**Data**:

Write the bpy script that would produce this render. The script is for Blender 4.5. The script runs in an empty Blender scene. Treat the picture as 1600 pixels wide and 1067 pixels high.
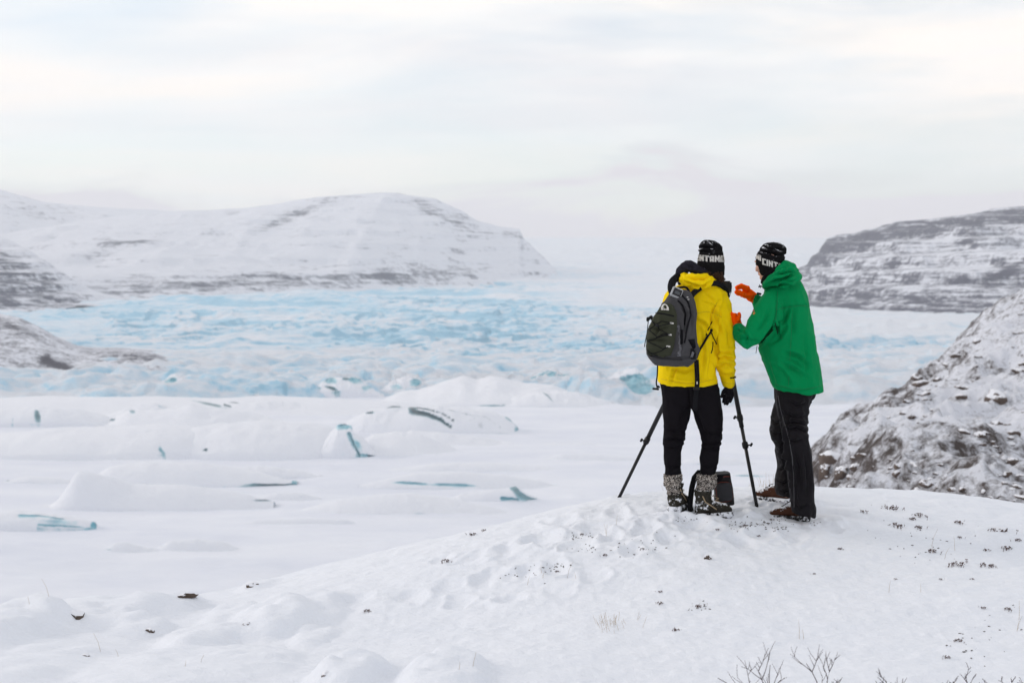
import bpy, bmesh, math, random
import numpy as np
from mathutils import Vector, Matrix
from mathutils.bvhtree import BVHTree
R = math.radians
sc = bpy.context.scene
COL = sc.collection
random.seed(7)
rng = np.random.default_rng(11)

# ------------------------------------------------------------ camera
CAMZ = 1.68
FPX = 50.0 / 36.0 * 1600.0
PITCH = math.atan(113.5 / FPX)
cam_d = bpy.data.cameras.new('camera')
cam_d.lens = 50; cam_d.sensor_width = 36; cam_d.clip_start = 0.1; cam_d.clip_end = 60000
cam_d.dof.use_dof = True; cam_d.dof.focus_distance = 9.5; cam_d.dof.aperture_fstop = 3.2
cam = bpy.data.objects.new('camera', cam_d); COL.objects.link(cam)
cam.location = (0, 0, CAMZ); cam.rotation_euler = (math.pi / 2 - PITCH, 0, 0)
sc.camera = cam

# ------------------------------------------------------------ sky and sun
SUN_DIR = Vector((-0.88, 0.30, 0.36)).normalized()      # towards the sun
SUN_EL = math.asin(SUN_DIR.z)
world = bpy.data.worlds.new('World'); sc.world = world; world.use_nodes = True
wn = world.node_tree; wn.nodes.clear()
def N(tree, kind, **kw):
    n = tree.nodes.new(kind)
    for k, v in kw.items():
        if k == 'ins':
            for a, b in v.items(): n.inputs[a].default_value = b
        else: setattr(n, k, v)
    return n
out = N(wn, 'ShaderNodeOutputWorld')
sky = N(wn, 'ShaderNodeTexSky', sky_type='NISHITA', sun_disc=False, sun_elevation=SUN_EL,
        sun_rotation=math.atan2(SUN_DIR.x, SUN_DIR.y), altitude=50, air_density=1.0, dust_density=0.4, ozone_density=1.5)
bg1 = N(wn, 'ShaderNodeBackground', ins={'Strength': 0.15})
wn.links.new(sky.outputs[0], bg1.inputs['Color'])
tc = N(wn, 'ShaderNodeTexCoord')
mp = N(wn, 'ShaderNodeMapping'); mp.inputs['Scale'].default_value = (2.0, 2.0, 9.0); mp.inputs['Location'].default_value = (3.3, 0.4, 2.45)
mp.inputs['Rotation'].default_value = (0, R(4), 0)
wn.links.new(tc.outputs['Generated'], mp.inputs['Vector'])
nz = N(wn, 'ShaderNodeTexNoise', ins={'Scale': 1.5, 'Detail': 8.0, 'Roughness': 0.5, 'Distortion': 0.3})
wn.links.new(mp.outputs[0], nz.inputs['Vector'])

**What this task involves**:
Extract, word for word, each line from the top of the data down to and including the line with "rng = np.random.default_rng(11)"; skip the pictures.

**The result**:
Write the bpy script that would produce this render. The script is for Blender 4.5. The script runs in an empty Blender scene. Treat the picture as 1600 pixels wide and 1067 pixels high.
import bpy, bmesh, math, random
import numpy as np
from mathutils import Vector, Matrix
from mathutils.bvhtree import BVHTree
R = math.radians
sc = bpy.context.scene
COL = sc.collection
random.seed(7)
rng = np.random.default_rng(11)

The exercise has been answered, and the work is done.